Jim Redpath and Sarah Gengenbach are two of about 80 employee-owners of HLB Tautges Redpath, a 40-year-old, 115-employee White Bear Lake accounting firm that has long consulted with it clients about employee stock ownership plans (ESOPs) and succession planning.
The firm was converted to an ESOP a decade ago, as a means to ensure a fair value for people leaving the company and an ownership future for younger employees.
QWhy did your firm become an ESOP?
JRThe main reason was succession planning. We had a bunch of young partners. We [older partners] were all going to retire at about the same time. A few players in industry were rolling up [acquiring] firms, but that didn't feel right to us, to sell to a bigger company.
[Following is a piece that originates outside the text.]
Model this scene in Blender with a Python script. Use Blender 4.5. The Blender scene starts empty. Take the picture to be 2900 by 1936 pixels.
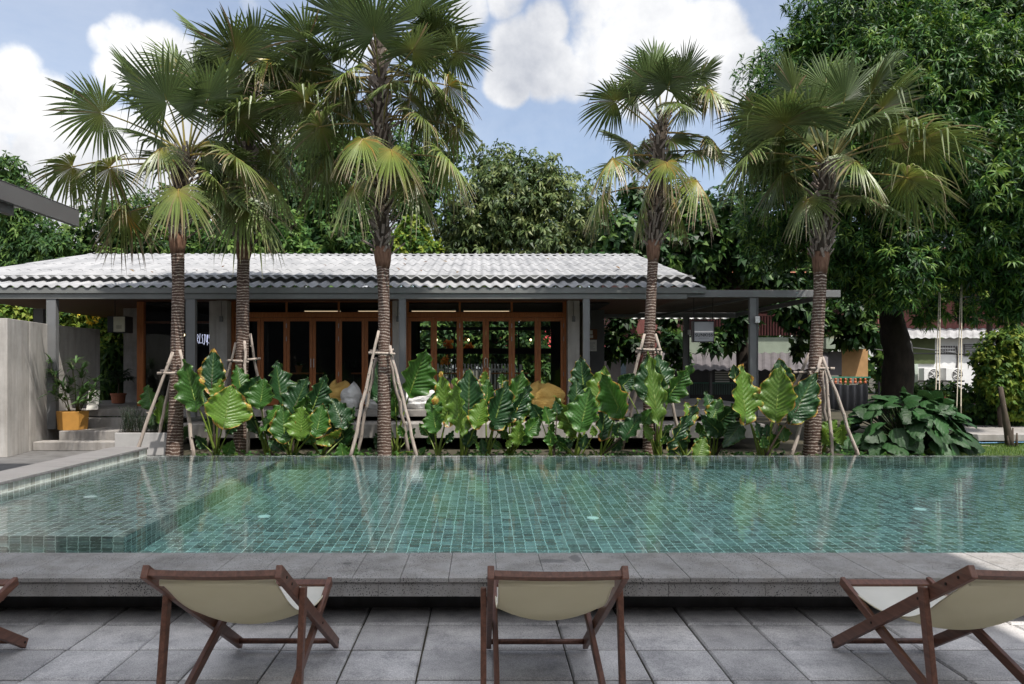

Whenever we look at succession, we want to know how we can keep this [business] around for our clients and our employees. I was sitting in Vegas at a conference with a potential buyer ... and I told my partner, I felt like I was in a meeting with a bunch of accountants ... boring. No fun. I said, "Why don't we do this to ourselves?"
QYou consult in this area and you lobbied 15 years ago successfully for a federal law change that would allow so-called S-corporations -- small businesses owned by individuals -- to convert to ESOPs, correct?
JRThe legislation was signed by President Clinton in 1998. We had a client who was an S-corp who believed in employee ownership. It was working and I thought, "This is better. You don't have to worry about buying out partners and our employees could benefit." Once you're here a year, you participate. Nobody buys in. You are allocated shares. The longer you are here the more you share. When you retire ... you get paid out the full amount of your stock. Some plans do it over five years. Several employees have retired or moved on and got paid out in cash since we started.
QThere are pitfalls, right? In other words, whether the partners self-finance the sale of the company over time to the ESOP, or whether you finance it through a lender, you want to be a growing business that's generating sufficient cash to pay down the debt with room to spare.